As a soloist, she has worked with the State Orchestra Braunschweig, the symphony orchestras of Galicia, of Tenerife, and of Polish Radio Katowice, with the Capella Novanta, the Dvorák symphony orchestra Prague, the Berlin Lautten Compagney and the Berlin Academy of Ancient Music. She has been performing under the direction of Jonas Alber, Victor Pablo Pérez, Peter Marx, Siegfried Heinrich, Wolfgang Katschner, Isabel Costes, Daniel Martínez, and Ralf Popken.
Rosina Herrera has appeared in both symphony and chamber music concerts in Germany, France, Switzerland, Mexico and Cyprus as well as in numerous Spanish cities. On the opera stage, she has performed as Serpina in Pergolesi’s Serva Padrona, as Amor in Orfeo ed Euridice, a Mahagonny girl in Brecht/Weill’s Mahagonny opera, Rosalia in West Side Story, Papagena in The Magic Flute, Tebaldo in Don Carlos, Oberto in Handel’s Alcina, Radamanto in Graun’s L’Orfeo and Ignacio de Loyola in the Columbian baroque opera “Mission San Francisco Javier”.
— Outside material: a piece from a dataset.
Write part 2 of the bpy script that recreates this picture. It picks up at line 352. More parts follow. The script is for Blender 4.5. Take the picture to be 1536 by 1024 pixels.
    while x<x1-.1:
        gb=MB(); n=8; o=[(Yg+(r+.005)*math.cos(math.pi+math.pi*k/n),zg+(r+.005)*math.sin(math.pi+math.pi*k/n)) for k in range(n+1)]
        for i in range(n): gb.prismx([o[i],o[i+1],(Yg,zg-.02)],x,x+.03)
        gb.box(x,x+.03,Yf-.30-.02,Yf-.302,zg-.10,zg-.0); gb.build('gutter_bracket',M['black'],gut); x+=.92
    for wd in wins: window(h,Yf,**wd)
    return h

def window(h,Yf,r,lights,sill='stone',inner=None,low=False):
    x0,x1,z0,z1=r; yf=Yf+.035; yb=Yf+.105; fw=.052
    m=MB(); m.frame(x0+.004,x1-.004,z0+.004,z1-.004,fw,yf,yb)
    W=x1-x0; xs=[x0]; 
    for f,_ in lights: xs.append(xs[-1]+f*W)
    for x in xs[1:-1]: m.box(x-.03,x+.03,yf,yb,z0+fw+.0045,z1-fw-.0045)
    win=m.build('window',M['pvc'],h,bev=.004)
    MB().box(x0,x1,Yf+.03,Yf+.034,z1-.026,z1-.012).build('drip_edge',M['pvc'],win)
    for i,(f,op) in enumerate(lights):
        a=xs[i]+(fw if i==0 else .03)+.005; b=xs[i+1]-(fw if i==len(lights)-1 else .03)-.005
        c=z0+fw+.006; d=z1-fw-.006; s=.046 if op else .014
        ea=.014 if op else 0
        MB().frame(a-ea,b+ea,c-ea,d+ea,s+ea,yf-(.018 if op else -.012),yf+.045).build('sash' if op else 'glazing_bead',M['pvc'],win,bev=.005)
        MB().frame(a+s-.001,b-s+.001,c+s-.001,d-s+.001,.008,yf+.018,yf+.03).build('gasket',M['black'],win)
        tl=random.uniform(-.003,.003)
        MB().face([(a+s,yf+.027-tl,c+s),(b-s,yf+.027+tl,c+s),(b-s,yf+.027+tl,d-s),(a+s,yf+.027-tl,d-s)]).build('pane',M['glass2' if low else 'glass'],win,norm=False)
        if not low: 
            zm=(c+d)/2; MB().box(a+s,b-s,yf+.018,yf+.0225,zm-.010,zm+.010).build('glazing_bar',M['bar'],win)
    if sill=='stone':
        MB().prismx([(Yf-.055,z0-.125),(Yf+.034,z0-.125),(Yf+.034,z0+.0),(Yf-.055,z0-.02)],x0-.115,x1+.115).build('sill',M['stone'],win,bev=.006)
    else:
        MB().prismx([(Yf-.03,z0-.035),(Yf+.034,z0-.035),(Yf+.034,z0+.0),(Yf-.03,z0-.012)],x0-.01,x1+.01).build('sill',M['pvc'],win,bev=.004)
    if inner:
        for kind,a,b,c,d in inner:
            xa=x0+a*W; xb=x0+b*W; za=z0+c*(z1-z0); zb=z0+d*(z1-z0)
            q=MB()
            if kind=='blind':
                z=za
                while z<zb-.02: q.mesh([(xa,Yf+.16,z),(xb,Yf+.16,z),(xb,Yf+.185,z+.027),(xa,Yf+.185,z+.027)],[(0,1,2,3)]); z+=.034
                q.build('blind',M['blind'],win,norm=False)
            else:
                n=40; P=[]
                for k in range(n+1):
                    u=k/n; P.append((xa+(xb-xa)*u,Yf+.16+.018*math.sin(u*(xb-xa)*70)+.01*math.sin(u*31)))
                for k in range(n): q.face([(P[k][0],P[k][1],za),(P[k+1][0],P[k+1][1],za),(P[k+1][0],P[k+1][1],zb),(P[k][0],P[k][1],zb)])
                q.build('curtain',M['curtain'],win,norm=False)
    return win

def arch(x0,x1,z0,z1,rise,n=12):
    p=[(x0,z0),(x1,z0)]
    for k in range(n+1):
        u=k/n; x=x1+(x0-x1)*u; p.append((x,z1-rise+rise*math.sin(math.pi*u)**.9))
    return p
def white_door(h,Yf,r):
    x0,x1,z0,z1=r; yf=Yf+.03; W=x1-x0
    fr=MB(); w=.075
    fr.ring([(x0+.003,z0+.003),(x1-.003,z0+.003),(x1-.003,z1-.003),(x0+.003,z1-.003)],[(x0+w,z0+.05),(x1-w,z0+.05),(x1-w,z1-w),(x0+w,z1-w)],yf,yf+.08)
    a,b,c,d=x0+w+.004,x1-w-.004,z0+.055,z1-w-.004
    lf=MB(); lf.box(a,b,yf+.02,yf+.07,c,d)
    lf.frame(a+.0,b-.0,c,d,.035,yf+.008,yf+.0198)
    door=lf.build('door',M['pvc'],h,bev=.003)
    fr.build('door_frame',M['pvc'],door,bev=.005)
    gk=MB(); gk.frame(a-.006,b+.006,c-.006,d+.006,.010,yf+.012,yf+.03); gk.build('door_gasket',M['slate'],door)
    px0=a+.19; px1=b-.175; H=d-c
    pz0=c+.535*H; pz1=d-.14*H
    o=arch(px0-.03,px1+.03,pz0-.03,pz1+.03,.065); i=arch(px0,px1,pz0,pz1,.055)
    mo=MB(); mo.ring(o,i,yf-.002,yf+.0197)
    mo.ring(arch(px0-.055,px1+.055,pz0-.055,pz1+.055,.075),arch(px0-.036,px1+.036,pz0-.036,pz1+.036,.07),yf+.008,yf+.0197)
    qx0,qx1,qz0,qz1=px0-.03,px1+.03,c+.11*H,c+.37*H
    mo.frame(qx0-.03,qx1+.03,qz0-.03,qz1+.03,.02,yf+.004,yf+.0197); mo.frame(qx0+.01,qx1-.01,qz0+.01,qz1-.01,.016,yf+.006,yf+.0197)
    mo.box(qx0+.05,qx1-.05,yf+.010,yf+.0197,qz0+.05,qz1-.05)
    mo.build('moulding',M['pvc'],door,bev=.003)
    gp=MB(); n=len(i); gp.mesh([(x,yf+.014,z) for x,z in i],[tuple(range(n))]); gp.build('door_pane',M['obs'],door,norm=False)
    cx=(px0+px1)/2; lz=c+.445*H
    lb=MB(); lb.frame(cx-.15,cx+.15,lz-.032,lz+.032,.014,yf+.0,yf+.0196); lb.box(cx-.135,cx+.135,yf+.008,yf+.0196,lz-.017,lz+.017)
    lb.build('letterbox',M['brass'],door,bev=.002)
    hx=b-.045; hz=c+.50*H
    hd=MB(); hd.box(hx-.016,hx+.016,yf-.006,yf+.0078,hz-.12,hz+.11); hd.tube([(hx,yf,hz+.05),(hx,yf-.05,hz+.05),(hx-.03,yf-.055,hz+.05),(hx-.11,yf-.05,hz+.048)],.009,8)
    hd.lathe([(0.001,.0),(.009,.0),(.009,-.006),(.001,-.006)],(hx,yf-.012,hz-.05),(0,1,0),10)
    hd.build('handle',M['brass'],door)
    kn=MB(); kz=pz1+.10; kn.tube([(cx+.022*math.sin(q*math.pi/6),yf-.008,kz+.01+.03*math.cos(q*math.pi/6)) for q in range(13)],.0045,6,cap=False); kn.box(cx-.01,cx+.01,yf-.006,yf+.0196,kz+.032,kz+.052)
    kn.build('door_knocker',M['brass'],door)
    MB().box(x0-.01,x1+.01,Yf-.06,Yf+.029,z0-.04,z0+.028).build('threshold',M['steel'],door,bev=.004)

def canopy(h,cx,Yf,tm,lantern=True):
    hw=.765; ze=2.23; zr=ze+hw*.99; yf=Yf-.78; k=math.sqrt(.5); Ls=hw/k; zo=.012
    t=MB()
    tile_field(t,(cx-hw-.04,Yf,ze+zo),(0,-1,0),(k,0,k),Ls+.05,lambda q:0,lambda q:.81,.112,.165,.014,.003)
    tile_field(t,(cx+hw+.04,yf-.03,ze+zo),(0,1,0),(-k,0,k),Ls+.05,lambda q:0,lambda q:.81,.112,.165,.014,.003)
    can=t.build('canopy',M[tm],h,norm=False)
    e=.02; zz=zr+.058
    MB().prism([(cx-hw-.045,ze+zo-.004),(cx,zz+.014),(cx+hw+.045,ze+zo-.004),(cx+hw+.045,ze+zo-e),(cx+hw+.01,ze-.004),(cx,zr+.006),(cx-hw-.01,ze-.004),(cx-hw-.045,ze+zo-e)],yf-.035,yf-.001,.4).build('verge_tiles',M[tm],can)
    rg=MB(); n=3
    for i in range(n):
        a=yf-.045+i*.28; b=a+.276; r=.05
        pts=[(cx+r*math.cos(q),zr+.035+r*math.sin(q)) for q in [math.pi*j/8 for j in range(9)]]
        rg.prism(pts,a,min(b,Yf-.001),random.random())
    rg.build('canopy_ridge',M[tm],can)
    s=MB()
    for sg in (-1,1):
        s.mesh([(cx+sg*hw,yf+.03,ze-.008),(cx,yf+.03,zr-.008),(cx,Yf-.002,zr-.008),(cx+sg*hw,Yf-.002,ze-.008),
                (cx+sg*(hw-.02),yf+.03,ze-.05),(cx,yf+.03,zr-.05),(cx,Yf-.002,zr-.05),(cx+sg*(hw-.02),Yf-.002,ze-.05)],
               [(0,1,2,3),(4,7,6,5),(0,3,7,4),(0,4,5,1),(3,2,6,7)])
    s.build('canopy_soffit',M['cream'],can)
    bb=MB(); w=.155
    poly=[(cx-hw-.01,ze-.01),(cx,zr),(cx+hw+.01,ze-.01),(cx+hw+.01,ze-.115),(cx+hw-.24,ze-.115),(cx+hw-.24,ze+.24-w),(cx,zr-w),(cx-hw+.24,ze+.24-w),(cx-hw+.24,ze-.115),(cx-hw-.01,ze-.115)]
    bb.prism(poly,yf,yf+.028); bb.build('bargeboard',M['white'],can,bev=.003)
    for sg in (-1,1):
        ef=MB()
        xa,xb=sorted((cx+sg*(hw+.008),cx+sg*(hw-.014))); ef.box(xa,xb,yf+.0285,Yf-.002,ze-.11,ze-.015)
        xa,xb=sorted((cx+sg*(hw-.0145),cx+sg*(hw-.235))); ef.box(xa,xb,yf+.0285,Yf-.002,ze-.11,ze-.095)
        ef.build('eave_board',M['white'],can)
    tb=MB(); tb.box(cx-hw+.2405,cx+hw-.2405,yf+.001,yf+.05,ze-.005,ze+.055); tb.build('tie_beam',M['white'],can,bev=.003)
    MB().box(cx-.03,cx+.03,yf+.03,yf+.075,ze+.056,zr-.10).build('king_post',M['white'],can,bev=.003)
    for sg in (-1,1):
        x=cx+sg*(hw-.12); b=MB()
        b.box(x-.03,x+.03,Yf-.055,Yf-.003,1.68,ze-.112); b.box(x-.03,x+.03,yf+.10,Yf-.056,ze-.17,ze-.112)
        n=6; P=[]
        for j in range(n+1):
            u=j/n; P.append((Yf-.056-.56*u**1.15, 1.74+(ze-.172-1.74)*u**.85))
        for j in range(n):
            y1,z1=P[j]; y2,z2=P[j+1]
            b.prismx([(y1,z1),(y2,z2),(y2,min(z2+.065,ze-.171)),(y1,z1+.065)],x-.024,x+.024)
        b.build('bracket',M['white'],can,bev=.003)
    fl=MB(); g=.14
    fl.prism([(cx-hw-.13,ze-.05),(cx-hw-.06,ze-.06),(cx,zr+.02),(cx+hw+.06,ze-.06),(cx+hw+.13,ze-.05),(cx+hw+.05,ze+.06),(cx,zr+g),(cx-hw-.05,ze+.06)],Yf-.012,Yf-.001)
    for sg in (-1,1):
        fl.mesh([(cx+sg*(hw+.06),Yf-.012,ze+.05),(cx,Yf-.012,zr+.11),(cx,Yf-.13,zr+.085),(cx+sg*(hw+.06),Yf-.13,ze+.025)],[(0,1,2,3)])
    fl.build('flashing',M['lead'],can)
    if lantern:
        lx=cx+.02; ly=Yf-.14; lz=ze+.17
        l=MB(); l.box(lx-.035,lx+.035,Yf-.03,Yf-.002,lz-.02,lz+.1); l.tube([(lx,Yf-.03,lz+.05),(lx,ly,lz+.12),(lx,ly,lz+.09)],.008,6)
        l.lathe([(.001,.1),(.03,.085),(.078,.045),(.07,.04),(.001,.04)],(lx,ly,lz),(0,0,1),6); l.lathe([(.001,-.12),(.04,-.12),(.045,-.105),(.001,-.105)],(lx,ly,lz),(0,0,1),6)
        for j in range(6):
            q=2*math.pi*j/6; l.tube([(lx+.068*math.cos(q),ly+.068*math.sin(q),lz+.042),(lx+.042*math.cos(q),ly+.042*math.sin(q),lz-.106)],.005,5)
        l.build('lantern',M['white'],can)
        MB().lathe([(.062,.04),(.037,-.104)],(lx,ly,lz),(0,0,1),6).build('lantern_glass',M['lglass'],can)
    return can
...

Among her current appearances are the role of Fasca in the world premiere of Canarian composer Lothar Siemens Hernández’s opera “El moro de la Patera” and the Zerlina in Mozart’s Don Giovanni.
The Spanish soprano is an ardent ambassador of Spanish music and has participated in recordings and world premieres of works by contemporary Spanish composers, such as the duos for guitar and voice and menuets by Canarian composer Luís Cobiella Cuevas (b. 1925).